_SET PROBLEM:_ Reproduce the data in its entirety, exactly as supplied.

_DATASET EXCERPT:_

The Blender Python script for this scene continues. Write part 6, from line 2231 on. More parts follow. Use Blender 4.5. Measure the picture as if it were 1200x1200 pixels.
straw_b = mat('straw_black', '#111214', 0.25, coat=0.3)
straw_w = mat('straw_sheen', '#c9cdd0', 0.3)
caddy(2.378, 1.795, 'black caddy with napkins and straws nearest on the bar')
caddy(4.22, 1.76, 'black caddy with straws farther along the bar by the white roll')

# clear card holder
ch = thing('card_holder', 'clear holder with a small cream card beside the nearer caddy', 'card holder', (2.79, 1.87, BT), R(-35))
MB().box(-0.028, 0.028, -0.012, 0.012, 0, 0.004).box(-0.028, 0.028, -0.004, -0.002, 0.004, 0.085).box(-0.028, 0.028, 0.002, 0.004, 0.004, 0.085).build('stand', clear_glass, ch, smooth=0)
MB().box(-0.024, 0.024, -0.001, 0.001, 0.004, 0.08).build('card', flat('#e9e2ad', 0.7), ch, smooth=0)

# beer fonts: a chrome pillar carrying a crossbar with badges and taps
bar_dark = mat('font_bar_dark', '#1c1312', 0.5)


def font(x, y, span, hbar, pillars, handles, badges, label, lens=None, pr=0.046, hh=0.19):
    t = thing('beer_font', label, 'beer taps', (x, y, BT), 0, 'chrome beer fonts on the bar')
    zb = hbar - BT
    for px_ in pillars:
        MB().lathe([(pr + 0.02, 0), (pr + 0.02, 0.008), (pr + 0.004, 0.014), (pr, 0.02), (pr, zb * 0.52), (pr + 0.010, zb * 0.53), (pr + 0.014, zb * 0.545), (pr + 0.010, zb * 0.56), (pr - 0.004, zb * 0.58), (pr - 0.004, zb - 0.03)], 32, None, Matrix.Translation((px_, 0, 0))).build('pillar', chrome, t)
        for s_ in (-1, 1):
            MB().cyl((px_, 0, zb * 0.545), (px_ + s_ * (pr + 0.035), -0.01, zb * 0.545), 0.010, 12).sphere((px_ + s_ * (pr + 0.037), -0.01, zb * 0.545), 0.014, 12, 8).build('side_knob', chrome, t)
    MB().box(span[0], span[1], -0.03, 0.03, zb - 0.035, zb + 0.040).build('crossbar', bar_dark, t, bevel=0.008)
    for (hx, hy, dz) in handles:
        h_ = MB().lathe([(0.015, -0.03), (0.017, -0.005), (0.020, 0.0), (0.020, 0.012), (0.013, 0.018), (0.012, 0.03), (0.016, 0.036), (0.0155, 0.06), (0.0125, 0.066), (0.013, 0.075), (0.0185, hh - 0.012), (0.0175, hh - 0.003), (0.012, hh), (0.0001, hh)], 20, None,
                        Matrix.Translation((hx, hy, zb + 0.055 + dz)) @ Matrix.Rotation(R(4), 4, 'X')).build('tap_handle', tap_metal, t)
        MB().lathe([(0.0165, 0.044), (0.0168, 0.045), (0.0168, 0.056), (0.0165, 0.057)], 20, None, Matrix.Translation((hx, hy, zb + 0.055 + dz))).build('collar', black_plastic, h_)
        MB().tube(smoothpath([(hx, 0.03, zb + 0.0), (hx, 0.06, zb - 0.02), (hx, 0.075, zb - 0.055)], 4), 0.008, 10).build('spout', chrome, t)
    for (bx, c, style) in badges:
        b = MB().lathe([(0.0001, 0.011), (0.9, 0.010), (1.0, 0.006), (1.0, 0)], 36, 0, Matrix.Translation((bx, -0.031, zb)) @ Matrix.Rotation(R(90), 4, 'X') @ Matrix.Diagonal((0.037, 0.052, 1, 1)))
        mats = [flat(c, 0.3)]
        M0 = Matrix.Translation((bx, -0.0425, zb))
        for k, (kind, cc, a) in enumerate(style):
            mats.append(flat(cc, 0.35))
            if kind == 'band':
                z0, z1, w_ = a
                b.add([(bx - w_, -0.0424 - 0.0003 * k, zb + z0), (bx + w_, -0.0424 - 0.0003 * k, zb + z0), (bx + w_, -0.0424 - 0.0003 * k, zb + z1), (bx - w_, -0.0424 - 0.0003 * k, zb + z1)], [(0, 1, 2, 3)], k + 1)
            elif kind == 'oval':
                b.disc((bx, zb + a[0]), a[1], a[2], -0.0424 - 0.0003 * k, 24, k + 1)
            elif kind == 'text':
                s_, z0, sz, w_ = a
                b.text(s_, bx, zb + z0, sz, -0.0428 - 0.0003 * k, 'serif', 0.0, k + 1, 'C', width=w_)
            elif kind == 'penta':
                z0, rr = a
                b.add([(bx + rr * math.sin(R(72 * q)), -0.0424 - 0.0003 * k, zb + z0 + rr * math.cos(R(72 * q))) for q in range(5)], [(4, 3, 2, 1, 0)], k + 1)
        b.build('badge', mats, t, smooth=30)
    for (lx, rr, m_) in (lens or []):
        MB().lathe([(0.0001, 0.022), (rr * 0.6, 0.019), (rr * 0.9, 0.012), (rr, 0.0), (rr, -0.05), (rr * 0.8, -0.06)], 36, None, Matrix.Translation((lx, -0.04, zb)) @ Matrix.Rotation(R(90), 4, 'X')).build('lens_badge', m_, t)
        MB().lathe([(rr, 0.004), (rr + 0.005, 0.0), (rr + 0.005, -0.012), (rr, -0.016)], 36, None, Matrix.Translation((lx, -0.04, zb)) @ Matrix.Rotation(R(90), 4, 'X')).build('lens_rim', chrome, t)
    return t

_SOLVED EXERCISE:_
The Blender Python script for this scene continues. Write part 6, from line 2231 on. More parts follow. Use Blender 4.5. Measure the picture as if it were 1200x1200 pixels.
straw_b = mat('straw_black', '#111214', 0.25, coat=0.3)
straw_w = mat('straw_sheen', '#c9cdd0', 0.3)
caddy(2.378, 1.795, 'black caddy with napkins and straws nearest on the bar')
caddy(4.22, 1.76, 'black caddy with straws farther along the bar by the white roll')

# clear card holder
ch = thing('card_holder', 'clear holder with a small cream card beside the nearer caddy', 'card holder', (2.79, 1.87, BT), R(-35))
MB().box(-0.028, 0.028, -0.012, 0.012, 0, 0.004).box(-0.028, 0.028, -0.004, -0.002, 0.004, 0.085).box(-0.028, 0.028, 0.002, 0.004, 0.004, 0.085).build('stand', clear_glass, ch, smooth=0)
MB().box(-0.024, 0.024, -0.001, 0.001, 0.004, 0.08).build('card', flat('#e9e2ad', 0.7), ch, smooth=0)

# beer fonts: a chrome pillar carrying a crossbar with badges and taps
bar_dark = mat('font_bar_dark', '#1c1312', 0.5)


def font(x, y, span, hbar, pillars, handles, badges, label, lens=None, pr=0.046, hh=0.19):
    t = thing('beer_font', label, 'beer taps', (x, y, BT), 0, 'chrome beer fonts on the bar')
    zb = hbar - BT
    for px_ in pillars:
        MB().lathe([(pr + 0.02, 0), (pr + 0.02, 0.008), (pr + 0.004, 0.014), (pr, 0.02), (pr, zb * 0.52), (pr + 0.010, zb * 0.53), (pr + 0.014, zb * 0.545), (pr + 0.010, zb * 0.56), (pr - 0.004, zb * 0.58), (pr - 0.004, zb - 0.03)], 32, None, Matrix.Translation((px_, 0, 0))).build('pillar', chrome, t)
        for s_ in (-1, 1):
            MB().cyl((px_, 0, zb * 0.545), (px_ + s_ * (pr + 0.035), -0.01, zb * 0.545), 0.010, 12).sphere((px_ + s_ * (pr + 0.037), -0.01, zb * 0.545), 0.014, 12, 8).build('side_knob', chrome, t)
    MB().box(span[0], span[1], -0.03, 0.03, zb - 0.035, zb + 0.040).build('crossbar', bar_dark, t, bevel=0.008)
    for (hx, hy, dz) in handles:
        h_ = MB().lathe([(0.015, -0.03), (0.017, -0.005), (0.020, 0.0), (0.020, 0.012), (0.013, 0.018), (0.012, 0.03), (0.016, 0.036), (0.0155, 0.06), (0.0125, 0.066), (0.013, 0.075), (0.0185, hh - 0.012), (0.0175, hh - 0.003), (0.012, hh), (0.0001, hh)], 20, None,
                        Matrix.Translation((hx, hy, zb + 0.055 + dz)) @ Matrix.Rotation(R(4), 4, 'X')).build('tap_handle', tap_metal, t)
        MB().lathe([(0.0165, 0.044), (0.0168, 0.045), (0.0168, 0.056), (0.0165, 0.057)], 20, None, Matrix.Translation((hx, hy, zb + 0.055 + dz))).build('collar', black_plastic, h_)
        MB().tube(smoothpath([(hx, 0.03, zb + 0.0), (hx, 0.06, zb - 0.02), (hx, 0.075, zb - 0.055)], 4), 0.008, 10).build('spout', chrome, t)
    for (bx, c, style) in badges:
        b = MB().lathe([(0.0001, 0.011), (0.9, 0.010), (1.0, 0.006), (1.0, 0)], 36, 0, Matrix.Translation((bx, -0.031, zb)) @ Matrix.Rotation(R(90), 4, 'X') @ Matrix.Diagonal((0.037, 0.052, 1, 1)))
        mats = [flat(c, 0.3)]
        M0 = Matrix.Translation((bx, -0.0425, zb))
        for k, (kind, cc, a) in enumerate(style):
            mats.append(flat(cc, 0.35))
            if kind == 'band':
                z0, z1, w_ = a
                b.add([(bx - w_, -0.0424 - 0.0003 * k, zb + z0), (bx + w_, -0.0424 - 0.0003 * k, zb + z0), (bx + w_, -0.0424 - 0.0003 * k, zb + z1), (bx - w_, -0.0424 - 0.0003 * k, zb + z1)], [(0, 1, 2, 3)], k + 1)
            elif kind == 'oval':
                b.disc((bx, zb + a[0]), a[1], a[2], -0.0424 - 0.0003 * k, 24, k + 1)
            elif kind == 'text':
                s_, z0, sz, w_ = a
                b.text(s_, bx, zb + z0, sz, -0.0428 - 0.0003 * k, 'serif', 0.0, k + 1, 'C', width=w_)
            elif kind == 'penta':
                z0, rr = a
                b.add([(bx + rr * math.sin(R(72 * q)), -0.0424 - 0.0003 * k, zb + z0 + rr * math.cos(R(72 * q))) for q in range(5)], [(4, 3, 2, 1, 0)], k + 1)
        b.build('badge', mats, t, smooth=30)
    for (lx, rr, m_) in (lens or []):
        MB().lathe([(0.0001, 0.022), (rr * 0.6, 0.019), (rr * 0.9, 0.012), (rr, 0.0), (rr, -0.05), (rr * 0.8, -0.06)], 36, None, Matrix.Translation((lx, -0.04, zb)) @ Matrix.Rotation(R(90), 4, 'X')).build('lens_badge', m_, t)
        MB().lathe([(rr, 0.004), (rr + 0.005, 0.0), (rr + 0.005, -0.012), (rr, -0.016)], 36, None, Matrix.Translation((lx, -0.04, zb)) @ Matrix.Rotation(R(90), 4, 'X')).build('lens_rim', chrome, t)
    return t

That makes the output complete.